Manteve o pendor agrícola, mas a agricultura perdeu o seu peso relativo na
economia nacional ao longo de todo o século XX. Existem alguns casos de sucesso
de propriedades agrícolas que souberam dar a volta e apresentar produtos de
qualidade para a exportação, mas são poucos e insuficientes.

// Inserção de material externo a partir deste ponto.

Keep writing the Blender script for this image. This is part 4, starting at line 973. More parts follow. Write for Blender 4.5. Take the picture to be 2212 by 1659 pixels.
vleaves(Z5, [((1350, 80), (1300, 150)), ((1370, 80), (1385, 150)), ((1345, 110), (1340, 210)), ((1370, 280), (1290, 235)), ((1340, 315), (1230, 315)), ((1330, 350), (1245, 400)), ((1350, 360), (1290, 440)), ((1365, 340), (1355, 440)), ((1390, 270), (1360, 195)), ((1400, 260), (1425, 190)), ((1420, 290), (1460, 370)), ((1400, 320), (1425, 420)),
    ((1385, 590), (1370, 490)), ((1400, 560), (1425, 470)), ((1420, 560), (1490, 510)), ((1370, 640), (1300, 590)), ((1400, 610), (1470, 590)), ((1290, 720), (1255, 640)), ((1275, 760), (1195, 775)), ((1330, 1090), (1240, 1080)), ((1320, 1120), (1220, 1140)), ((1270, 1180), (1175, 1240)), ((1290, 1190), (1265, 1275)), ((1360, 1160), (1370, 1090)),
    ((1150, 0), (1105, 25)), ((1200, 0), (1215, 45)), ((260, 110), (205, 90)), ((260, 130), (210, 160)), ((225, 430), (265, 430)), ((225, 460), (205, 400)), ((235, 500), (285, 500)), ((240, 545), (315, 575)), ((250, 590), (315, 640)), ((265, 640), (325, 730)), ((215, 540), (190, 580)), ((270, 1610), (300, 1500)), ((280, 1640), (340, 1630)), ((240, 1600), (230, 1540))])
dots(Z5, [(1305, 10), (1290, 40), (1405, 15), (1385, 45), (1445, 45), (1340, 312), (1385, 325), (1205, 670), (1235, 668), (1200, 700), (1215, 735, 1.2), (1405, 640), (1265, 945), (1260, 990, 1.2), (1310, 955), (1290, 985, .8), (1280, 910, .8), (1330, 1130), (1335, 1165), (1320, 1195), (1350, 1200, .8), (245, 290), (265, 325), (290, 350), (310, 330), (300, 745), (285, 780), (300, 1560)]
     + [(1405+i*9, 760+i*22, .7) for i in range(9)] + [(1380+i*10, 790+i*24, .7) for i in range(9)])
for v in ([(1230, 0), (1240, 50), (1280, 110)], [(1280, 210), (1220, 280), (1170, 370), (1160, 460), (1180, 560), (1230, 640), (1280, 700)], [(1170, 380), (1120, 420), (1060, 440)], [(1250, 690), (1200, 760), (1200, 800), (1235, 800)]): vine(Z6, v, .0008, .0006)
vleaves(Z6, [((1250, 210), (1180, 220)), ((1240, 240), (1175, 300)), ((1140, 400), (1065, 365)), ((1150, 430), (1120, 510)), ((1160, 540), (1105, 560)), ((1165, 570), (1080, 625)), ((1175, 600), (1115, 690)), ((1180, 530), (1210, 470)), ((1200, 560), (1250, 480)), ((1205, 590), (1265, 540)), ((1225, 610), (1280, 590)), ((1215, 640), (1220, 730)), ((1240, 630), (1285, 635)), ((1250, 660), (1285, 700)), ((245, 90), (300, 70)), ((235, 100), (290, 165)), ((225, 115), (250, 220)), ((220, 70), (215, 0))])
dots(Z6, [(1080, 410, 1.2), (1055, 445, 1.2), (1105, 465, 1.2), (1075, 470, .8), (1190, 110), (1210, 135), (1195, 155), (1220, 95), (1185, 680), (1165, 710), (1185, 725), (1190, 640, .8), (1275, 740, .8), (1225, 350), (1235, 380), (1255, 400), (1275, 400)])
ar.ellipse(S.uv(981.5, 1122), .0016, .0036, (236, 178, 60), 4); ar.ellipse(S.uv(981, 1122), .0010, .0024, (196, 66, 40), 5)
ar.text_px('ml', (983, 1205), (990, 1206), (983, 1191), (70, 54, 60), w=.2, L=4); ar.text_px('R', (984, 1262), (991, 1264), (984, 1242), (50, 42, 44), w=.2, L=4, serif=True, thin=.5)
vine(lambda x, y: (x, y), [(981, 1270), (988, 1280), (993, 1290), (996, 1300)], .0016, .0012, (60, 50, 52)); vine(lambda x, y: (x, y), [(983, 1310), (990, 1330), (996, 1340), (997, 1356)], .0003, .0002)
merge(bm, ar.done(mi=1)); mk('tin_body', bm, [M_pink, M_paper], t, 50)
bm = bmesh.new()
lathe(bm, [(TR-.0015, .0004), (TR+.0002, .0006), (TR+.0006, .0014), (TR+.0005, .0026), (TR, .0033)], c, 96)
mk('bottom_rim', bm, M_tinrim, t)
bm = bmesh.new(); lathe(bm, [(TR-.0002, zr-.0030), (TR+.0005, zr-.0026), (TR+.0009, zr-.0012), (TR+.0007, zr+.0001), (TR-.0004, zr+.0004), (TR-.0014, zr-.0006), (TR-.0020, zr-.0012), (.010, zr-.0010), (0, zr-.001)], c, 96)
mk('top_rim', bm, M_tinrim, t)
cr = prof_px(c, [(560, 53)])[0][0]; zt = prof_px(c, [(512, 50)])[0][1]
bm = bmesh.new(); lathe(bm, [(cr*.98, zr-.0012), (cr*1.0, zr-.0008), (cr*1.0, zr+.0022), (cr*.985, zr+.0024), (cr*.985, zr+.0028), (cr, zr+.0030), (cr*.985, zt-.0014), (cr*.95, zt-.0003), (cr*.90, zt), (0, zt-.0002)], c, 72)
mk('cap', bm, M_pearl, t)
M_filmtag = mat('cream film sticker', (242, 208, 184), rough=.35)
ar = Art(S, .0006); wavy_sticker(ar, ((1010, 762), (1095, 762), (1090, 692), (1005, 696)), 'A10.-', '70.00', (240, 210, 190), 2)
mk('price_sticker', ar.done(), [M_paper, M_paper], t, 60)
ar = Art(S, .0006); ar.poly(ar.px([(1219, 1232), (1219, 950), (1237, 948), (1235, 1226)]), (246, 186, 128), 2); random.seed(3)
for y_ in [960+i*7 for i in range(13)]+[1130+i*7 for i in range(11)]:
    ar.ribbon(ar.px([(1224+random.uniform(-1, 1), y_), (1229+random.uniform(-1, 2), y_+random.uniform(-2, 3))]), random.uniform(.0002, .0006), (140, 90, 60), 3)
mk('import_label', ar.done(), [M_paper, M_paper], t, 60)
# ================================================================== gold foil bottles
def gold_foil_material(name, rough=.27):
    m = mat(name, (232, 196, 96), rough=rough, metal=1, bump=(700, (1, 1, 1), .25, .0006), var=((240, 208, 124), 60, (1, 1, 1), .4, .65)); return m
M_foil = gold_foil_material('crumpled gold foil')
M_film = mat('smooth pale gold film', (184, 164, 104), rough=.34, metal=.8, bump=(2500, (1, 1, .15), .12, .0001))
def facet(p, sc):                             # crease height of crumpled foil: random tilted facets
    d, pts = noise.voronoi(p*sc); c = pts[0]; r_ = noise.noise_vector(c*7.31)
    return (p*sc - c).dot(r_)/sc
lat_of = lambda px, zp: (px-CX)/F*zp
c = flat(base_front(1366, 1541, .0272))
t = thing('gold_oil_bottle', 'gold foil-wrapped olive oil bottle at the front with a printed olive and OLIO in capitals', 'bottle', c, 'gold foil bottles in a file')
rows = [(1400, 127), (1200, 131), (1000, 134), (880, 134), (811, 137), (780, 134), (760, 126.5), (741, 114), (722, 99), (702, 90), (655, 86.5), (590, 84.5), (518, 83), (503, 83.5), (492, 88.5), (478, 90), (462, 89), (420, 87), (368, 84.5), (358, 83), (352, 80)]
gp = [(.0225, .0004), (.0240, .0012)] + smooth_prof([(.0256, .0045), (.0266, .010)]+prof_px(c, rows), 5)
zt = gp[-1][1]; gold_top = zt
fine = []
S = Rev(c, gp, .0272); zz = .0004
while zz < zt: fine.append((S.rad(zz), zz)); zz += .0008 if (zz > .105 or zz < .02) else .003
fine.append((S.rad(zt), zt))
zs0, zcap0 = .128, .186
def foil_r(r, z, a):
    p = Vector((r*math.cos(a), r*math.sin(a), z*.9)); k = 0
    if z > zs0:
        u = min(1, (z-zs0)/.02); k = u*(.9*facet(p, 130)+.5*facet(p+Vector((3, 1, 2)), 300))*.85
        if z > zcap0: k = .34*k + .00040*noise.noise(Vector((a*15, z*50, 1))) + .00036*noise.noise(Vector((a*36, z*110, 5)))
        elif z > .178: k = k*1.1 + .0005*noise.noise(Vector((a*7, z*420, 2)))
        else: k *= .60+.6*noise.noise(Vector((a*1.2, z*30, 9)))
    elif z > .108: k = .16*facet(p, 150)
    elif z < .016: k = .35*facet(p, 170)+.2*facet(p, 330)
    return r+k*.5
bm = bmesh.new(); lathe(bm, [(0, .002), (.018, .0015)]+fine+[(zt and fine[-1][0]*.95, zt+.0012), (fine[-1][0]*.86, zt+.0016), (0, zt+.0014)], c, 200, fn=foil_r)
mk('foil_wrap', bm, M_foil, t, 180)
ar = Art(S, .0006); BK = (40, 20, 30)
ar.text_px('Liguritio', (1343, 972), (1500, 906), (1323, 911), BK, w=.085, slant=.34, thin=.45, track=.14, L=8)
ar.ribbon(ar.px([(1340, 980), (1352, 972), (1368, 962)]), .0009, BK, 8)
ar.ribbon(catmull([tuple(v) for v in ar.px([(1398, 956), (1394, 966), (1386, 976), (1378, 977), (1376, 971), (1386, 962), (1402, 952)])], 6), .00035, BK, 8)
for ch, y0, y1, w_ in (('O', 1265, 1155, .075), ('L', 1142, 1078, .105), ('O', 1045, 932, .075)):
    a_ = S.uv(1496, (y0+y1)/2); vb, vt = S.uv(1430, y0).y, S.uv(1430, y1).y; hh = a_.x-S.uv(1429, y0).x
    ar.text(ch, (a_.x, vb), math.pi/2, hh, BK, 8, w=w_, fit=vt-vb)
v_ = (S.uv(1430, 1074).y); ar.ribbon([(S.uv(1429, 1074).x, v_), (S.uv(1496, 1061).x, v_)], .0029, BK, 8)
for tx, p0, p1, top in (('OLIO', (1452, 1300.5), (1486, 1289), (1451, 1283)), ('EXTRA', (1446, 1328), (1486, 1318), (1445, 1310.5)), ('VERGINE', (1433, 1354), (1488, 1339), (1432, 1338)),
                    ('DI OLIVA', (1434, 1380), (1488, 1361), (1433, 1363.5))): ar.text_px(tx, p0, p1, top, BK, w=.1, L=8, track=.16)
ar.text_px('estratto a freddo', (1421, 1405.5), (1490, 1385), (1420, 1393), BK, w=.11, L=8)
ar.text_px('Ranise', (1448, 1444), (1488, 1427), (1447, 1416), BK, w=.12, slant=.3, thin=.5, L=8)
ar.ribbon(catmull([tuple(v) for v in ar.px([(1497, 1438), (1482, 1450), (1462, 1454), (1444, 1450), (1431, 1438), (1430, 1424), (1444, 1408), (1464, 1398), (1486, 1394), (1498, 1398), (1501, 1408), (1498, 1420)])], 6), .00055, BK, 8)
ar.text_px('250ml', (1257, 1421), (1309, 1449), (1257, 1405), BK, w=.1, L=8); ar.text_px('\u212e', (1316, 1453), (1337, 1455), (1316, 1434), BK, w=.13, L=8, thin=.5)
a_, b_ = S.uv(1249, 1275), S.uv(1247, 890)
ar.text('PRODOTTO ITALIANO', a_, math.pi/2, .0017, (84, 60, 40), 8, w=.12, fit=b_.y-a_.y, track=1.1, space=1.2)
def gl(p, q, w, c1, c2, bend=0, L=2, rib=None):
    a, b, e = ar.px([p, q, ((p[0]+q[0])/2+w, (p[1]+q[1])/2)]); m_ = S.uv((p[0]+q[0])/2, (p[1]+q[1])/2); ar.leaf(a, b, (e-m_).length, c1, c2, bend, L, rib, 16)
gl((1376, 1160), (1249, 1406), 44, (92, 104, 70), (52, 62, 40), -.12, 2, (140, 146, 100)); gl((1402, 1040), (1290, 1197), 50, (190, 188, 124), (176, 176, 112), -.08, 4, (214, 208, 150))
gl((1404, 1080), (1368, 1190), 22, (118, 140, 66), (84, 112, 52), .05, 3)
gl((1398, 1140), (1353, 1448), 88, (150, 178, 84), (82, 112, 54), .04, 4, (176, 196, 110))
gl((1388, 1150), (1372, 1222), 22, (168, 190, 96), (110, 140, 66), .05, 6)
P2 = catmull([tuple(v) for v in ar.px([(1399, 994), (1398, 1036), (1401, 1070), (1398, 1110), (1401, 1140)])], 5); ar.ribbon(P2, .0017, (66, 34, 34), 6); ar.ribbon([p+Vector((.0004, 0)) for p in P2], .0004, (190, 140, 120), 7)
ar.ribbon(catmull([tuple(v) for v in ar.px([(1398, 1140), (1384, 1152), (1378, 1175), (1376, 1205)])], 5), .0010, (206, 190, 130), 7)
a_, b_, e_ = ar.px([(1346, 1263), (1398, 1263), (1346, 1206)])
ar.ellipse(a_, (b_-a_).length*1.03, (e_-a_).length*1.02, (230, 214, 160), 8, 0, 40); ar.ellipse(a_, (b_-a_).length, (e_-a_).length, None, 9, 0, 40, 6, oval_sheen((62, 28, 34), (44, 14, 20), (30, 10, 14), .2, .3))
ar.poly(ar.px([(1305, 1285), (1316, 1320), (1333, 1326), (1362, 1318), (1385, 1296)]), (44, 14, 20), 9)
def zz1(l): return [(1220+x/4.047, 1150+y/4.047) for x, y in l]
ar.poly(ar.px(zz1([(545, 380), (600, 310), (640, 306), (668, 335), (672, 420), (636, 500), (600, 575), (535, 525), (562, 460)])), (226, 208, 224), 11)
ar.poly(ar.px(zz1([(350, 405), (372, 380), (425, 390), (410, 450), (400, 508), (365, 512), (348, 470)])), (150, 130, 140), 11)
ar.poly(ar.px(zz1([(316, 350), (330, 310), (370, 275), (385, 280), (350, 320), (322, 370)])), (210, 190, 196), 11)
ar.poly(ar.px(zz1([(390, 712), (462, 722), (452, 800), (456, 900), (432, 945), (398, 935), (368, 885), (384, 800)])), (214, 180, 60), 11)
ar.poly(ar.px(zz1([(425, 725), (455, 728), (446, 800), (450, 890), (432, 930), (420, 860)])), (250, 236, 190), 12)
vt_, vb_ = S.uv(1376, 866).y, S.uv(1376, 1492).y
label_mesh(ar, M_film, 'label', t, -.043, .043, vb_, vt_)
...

Presentemente, a realidade de Penafiel é
indissociável do facto de ser um concelho muito próximo do Porto. Pode ser um
centro de desenvolvimento complementar ao Porto, potenciado pelas boas vias de
comunicação existentes. Penafiel pode ser, ainda, um centro de comércio
importante em toda a região do Tâmega e Sousa. Numa época de rápido processo de
diversificação dos destinos turísticos, a Rota do Românico deve ser potenciada
ao nível nacional e internacional. Numa região muito alargada, Penafiel tem a
vantagem competitiva de ser, dentro da rede concelhia do Liberalismo, aquele
que se centra numa cidade que vinha já do século XVIII. A proximidade do Porto
e os serviços que o Porto oferece, sem as pressões urbanas típicas das grandes
cidades, são sempre aspectos muito positivos a considerar e procurados por
empresas modernas. Dito isto, uma região é sempre o resultado daquilo que as
suas populações forem. Uma estratégia de desenvolvimento da terra tem,
forçosamente, que estar associada à correspondente estratégia educacional. Aí
Penafiel tem que recuperar algum atraso nomeadamente no referente ao abandono
escolar precoce, ainda relativamente elevado. Penafiel tem que ter uma
estratégia de fixação de vias profissionais e educacionais adaptadas à
realidade económica da região. Cerca de 60% dos jovens, média nacional, não vai
frequentar a universidade. Esses necessitam de respostas, de âmbito regional,
ao nível de um ensino profissional ajustado às suas necessidades, às
necessidades da economia local e à estratégia de desenvolvimento. Esta ligação
entre a oferta educativa e a estratégia de desenvolvimento está a ser feita com
a criação dos TeSP mas tem de ser reforçada e ser corrente também nas opções
profissionais terminais do secundário. Há aqui oportunidades para Penafiel já
que a rede de oferta desta nova fileira de ensino superior vai ser mais densa e
mais ajustada às necessidades regionais.